The most obvious difference is that the organic-certified field in this study has more latent heat. Harvest bring reduced canopy coverage, and it decreases net longwave radiation and increases sensible heat. The field practices also modify the albedo in the field. The results show that weeding increases the albedo, and harvest decreases it. From the quantitative results, the tea field with more weed and harvest by hand can keep more moisture in the field. The results of this study are under review now.

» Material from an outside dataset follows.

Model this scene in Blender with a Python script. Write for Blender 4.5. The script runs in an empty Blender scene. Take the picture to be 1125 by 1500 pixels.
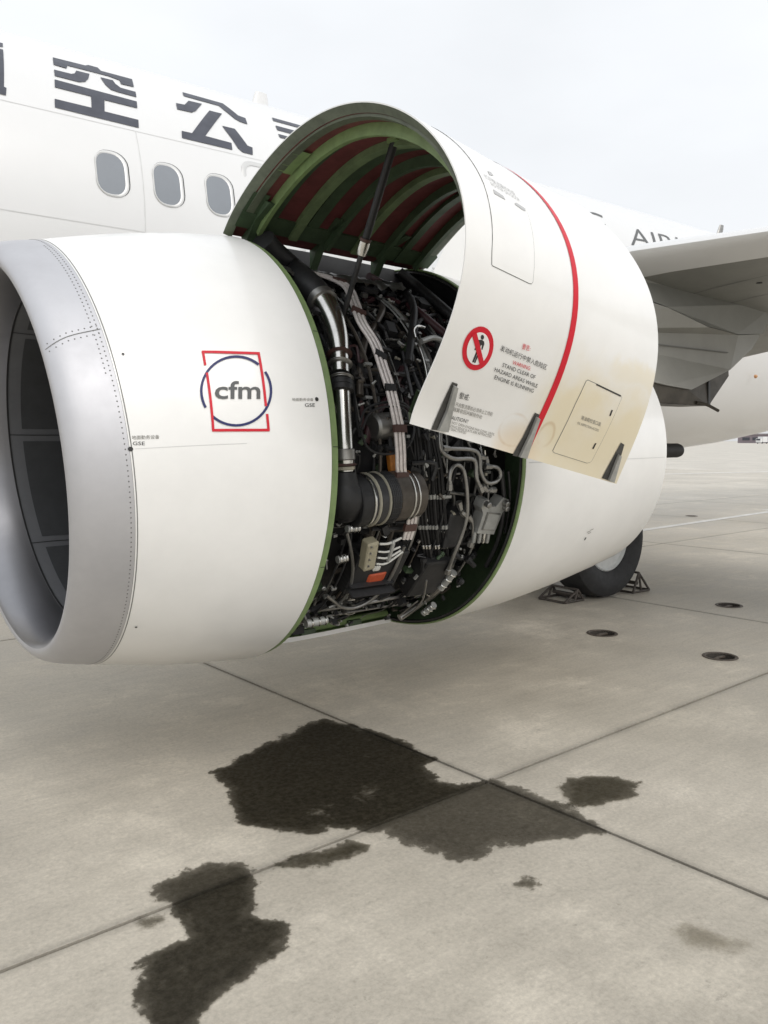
import bpy, bmesh, math, random
import numpy as np
from mathutils import Vector, Matrix
random.seed(7); rng=np.random.default_rng(7)
S=bpy.context.scene; COL=S.collection
# ---------------- camera
cd=bpy.data.cameras.new('camera'); cam=bpy.data.objects.new('camera',cd); COL.objects.link(cam); S.camera=cam
cam.location=(0,0,1.56)
cd.sensor_fit='VERTICAL'; cd.sensor_height=36; cd.lens=1220/1500*36; cd.clip_start=.05; cd.clip_end=5000
yaw=math.radians(51.65); pit=math.atan(105/1220)
fwd=Vector((math.cos(yaw)*math.cos(pit),math.sin(yaw)*math.cos(pit),-math.sin(pit)))
cam.rotation_euler=fwd.to_track_quat('-Z','Y').to_euler()
# ---------------- sky and sun (overcast)
SUN_EL,SUN_AZ=math.radians(42),math.radians(270)   # direction towards the sun, azimuth from +x towards +y
W=bpy.data.worlds.new('World'); S.world=W; W.use_nodes=True
nt=W.node_tree; nt.nodes.clear(); N=nt.nodes.new; Lk=nt.links.new
out=N('ShaderNodeOutputWorld'); bg=N('ShaderNodeBackground'); bg2=N('ShaderNodeBackground'); add=N('ShaderNodeAddShader')
sky=N('ShaderNodeTexSky'); sky.sky_type='NISHITA'; sky.sun_disc=False; sky.sun_elevation=SUN_EL
sky.sun_rotation=math.pi/2-SUN_AZ; sky.dust_density=4; sky.air_density=1
hs=N('ShaderNodeHueSaturation'); hs.inputs['Saturation'].default_value=.35; Lk(sky.outputs[0],hs.inputs['Color'])
bg.inputs['Strength'].default_value=.05; Lk(hs.outputs[0],bg.inputs['Color'])
tc=N('ShaderNodeTexCoord'); sx=N('ShaderNodeSeparateXYZ'); Lk(tc.outputs['Generated'],sx.inputs[0])
cr=N('ShaderNodeValToRGB'); cr.color_ramp.elements[0].position=0; cr.color_ramp.elements[1].position=1
cr.color_ramp.elements[0].color=(.73,.74,.75,1); cr.color_ramp.elements[1].color=(1.04,1.07,1.10,1)
Lk(sx.outputs['Z'],cr.inputs[0])
mp=N('ShaderNodeMapping'); mp.inputs['Scale'].default_value=(1.6,1.6,4); Lk(tc.outputs['Generated'],mp.inputs[0])
nz=N('ShaderNodeTexNoise'); nz.inputs['Scale'].default_value=1.3; nz.inputs['Detail'].default_value=5; Lk(mp.outputs[0],nz.inputs['Vector'])
r2=N('ShaderNodeMapRange'); r2.inputs['From Min'].default_value=.3; r2.inputs['From Max'].default_value=.7; r2.inputs['To Min'].default_value=.90; r2.inputs['To Max'].default_value=1.04
Lk(nz.outputs['Fac'],r2.inputs['Value']); Lk(r2.outputs[0],bg2.inputs['Strength']); Lk(cr.outputs[0],bg2.inputs['Color'])
Lk(bg.outputs[0],add.inputs[0]); Lk(bg2.outputs[0],add.inputs[1]); Lk(add.outputs[0],out.inputs['Surface'])
sd=bpy.data.lights.new('sun','SUN'); sd.energy=.62; sd.angle=math.radians(24); sd.color=(1,.965,.92)
sun=bpy.data.objects.new('sun',sd); COL.objects.link(sun); sun.location=(-6,-6,12)
sv=Vector((math.cos(SUN_AZ)*math.cos(SUN_EL),math.sin(SUN_AZ)*math.cos(SUN_EL),math.sin(SUN_EL)))
sun.rotation_euler=sv.to_track_quat('Z','Y').to_euler()
vs=S.view_settings; vs.view_transform='Standard'; vs.look='None'; vs.exposure=0; vs.gamma=1; vs.use_curve_mapping=False
S.render.engine='CYCLES'; S.cycles.max_bounces=6; S.cycles.use_denoising=True
# ---------------- surfaces (measured profiles)
ECY,ECZ=3.85,1.478
PS=[.94,.95,.985,1.05,1.15,1.3,1.5,1.7,1.93,2.5,3.1,3.6,4.0,4.4,4.63]
PR=[.845,.868,.893,.912,.930,.965,1.012,1.048,1.070,1.080,1.062,1.02,.965,.895,.85]
def sm(a,b,x):
    t=np.clip((x-a)/(b-a),0,1);return t*t*(3-2*t)
def nac(s,th,off=0.,R=None):
    s=np.asarray(s,float);th=np.asarray(th,float)
    r=(np.interp(s,PS,PR) if R is None else np.asarray(R,float))
    g=np.exp(-((th-np.radians(268))/np.radians(32))**2)
    r=r*(1-.055*g*sm(1.1,1.9,s))+off
    y=ECY+r*np.cos(th);z=ECZ+r*np.sin(th)
    x=s-.09*(z-ECZ)*(1-sm(1.2,1.93,s))
    return np.stack(np.broadcast_arrays(x,y,z),-1)
FCY,FCZ,FR=8.68,3.38,1.86
def fus(s,a,off=0.):
    s=np.asarray(s,float);a=np.asarray(a,float)/FR
    return np.stack(np.broadcast_arrays(s,FCY-(FR+off)*np.cos(a),FCZ+(FR+off)*np.sin(a)),-1)
DF=np.array([(3.723,2.56),(3.516,2.70),(3.285,2.811),(3.035,2.859),(2.829,2.869),(2.625,2.842),(2.439,2.761),(2.283,2.662),(2.152,2.551),(2.074,2.449),(2.037,2.349),(2.03,2.291),(2.048,2.114),(2.086,2.005),(2.188,1.827),(2.312,1.619)])
DA=np.array([(3.70,2.53),(3.566,2.599),(3.342,2.722),(3.08,2.805),(2.838,2.80),(2.578,2.65),(2.394,2.487),(2.289,2.39),(2.217,2.304),(2.169,2.195),(2.135,1.993),(2.158,1.757),(2.226,1.59),(2.329,1.361)])
def _pf(P):
    l=np.r_[0,np.cumsum(np.hypot(*np.diff(P,axis=0).T))];v=l/l[-1]
    w=np.ones(len(v));w[[0,-1]]=6
    return np.polyfit(v,P[:,0],6,w=w),np.polyfit(v,P[:,1],6,w=w)
_F,_A=_pf(DF),_pf(DA)
DX0,DL,DARC=1.95,1.25,2.74
def door0(u,v):
    u=np.asarray(u,float);v=np.asarray(v,float)
    y=(1-u)*np.polyval(_F[0],v)+u*np.polyval(_A[0],v)
    z=(1-u)*np.polyval(_F[1],v)+u*np.polyval(_A[1],v)
    b=.035*4*u*(1-u)*np.sin(np.pi*v)
    return np.stack(np.broadcast_arrays(DX0+DL*u,y,z),-1)
def door(u,v,off=0.):
    p=door0(u,v);e=1e-3
    du=door0(u+e,v)-door0(u-e,v);dv=door0(u,v+e)-door0(u,v-e)
    n=np.cross(dv,du);n/=np.linalg.norm(n,axis=-1,keepdims=True)
    return p+n*np.asarray(off)[...,None]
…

Lately, eco-friendly planting has been advocated in the agricultural field (Kesavan and Swaminathan, 2008). FAO also encourages agroforestry planting strategies in the tea field against possible climate change (Bhagat et al., 2016). Several studies show more canopy coverage in the coffee field can reserve more soil moisture and decrease sensible heat (Gutiérrez and Meinzer, 1994; Lin, 2007; Lin, 2010). The results from our measurement data in the tea fields provide a quantitative reference as an encouragement for eco-friendly planting. Finally, the quantitative data offers a scientific basis for analysis and comparison for modeling from micro to regional scales.